SHORT EXERCISE: Write the records out again, precisely as they stand.
■ ■ ■ ■ ■ ■ ■
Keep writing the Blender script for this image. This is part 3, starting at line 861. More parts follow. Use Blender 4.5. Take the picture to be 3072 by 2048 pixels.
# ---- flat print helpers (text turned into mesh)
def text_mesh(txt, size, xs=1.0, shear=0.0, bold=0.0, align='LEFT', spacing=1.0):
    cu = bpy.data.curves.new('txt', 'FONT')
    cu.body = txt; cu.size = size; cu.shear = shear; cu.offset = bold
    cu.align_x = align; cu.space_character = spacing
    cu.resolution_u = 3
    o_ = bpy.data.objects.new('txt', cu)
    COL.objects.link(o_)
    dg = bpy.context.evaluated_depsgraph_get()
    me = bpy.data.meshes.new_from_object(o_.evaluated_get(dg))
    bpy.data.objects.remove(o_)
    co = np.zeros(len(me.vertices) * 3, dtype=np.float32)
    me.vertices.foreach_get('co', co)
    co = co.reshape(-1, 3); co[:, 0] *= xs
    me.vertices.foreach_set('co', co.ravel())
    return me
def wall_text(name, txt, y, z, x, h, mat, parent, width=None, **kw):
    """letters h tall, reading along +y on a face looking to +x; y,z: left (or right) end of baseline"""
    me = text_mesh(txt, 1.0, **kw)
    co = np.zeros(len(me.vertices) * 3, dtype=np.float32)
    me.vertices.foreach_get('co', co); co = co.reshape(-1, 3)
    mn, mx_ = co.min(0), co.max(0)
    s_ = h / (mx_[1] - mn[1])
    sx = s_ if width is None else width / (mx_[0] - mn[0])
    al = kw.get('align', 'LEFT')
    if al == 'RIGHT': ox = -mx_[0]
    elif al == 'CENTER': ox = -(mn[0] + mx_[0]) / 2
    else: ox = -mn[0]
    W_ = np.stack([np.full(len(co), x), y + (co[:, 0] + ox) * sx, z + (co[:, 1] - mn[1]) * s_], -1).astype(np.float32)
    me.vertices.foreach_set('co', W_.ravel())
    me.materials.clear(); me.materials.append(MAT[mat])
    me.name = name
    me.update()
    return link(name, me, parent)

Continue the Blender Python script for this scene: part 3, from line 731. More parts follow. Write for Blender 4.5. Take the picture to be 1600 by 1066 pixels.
■ ■ ■ ■ ■ ■ ■
RESULT FOR THIS TASK:
Keep writing the Blender script for this image. This is part 3, starting at line 861. More parts follow. Use Blender 4.5. Take the picture to be 3072 by 2048 pixels.
# ---- flat print helpers (text turned into mesh)
def text_mesh(txt, size, xs=1.0, shear=0.0, bold=0.0, align='LEFT', spacing=1.0):
    cu = bpy.data.curves.new('txt', 'FONT')
    cu.body = txt; cu.size = size; cu.shear = shear; cu.offset = bold
    cu.align_x = align; cu.space_character = spacing
    cu.resolution_u = 3
    o_ = bpy.data.objects.new('txt', cu)
    COL.objects.link(o_)
    dg = bpy.context.evaluated_depsgraph_get()
    me = bpy.data.meshes.new_from_object(o_.evaluated_get(dg))
    bpy.data.objects.remove(o_)
    co = np.zeros(len(me.vertices) * 3, dtype=np.float32)
    me.vertices.foreach_get('co', co)
    co = co.reshape(-1, 3); co[:, 0] *= xs
    me.vertices.foreach_set('co', co.ravel())
    return me
def wall_text(name, txt, y, z, x, h, mat, parent, width=None, **kw):
    """letters h tall, reading along +y on a face looking to +x; y,z: left (or right) end of baseline"""
    me = text_mesh(txt, 1.0, **kw)
    co = np.zeros(len(me.vertices) * 3, dtype=np.float32)
    me.vertices.foreach_get('co', co); co = co.reshape(-1, 3)
    mn, mx_ = co.min(0), co.max(0)
    s_ = h / (mx_[1] - mn[1])
    sx = s_ if width is None else width / (mx_[0] - mn[0])
    al = kw.get('align', 'LEFT')
    if al == 'RIGHT': ox = -mx_[0]
    elif al == 'CENTER': ox = -(mn[0] + mx_[0]) / 2
    else: ox = -mn[0]
    W_ = np.stack([np.full(len(co), x), y + (co[:, 0] + ox) * sx, z + (co[:, 1] - mn[1]) * s_], -1).astype(np.float32)
    me.vertices.foreach_set('co', W_.ravel())
    me.materials.clear(); me.materials.append(MAT[mat])
    me.name = name
    me.update()
    return link(name, me, parent)

Continue the Blender Python script for this scene: part 3, from line 731. More parts follow. Write for Blender 4.5. Take the picture to be 1600 by 1066 pixels.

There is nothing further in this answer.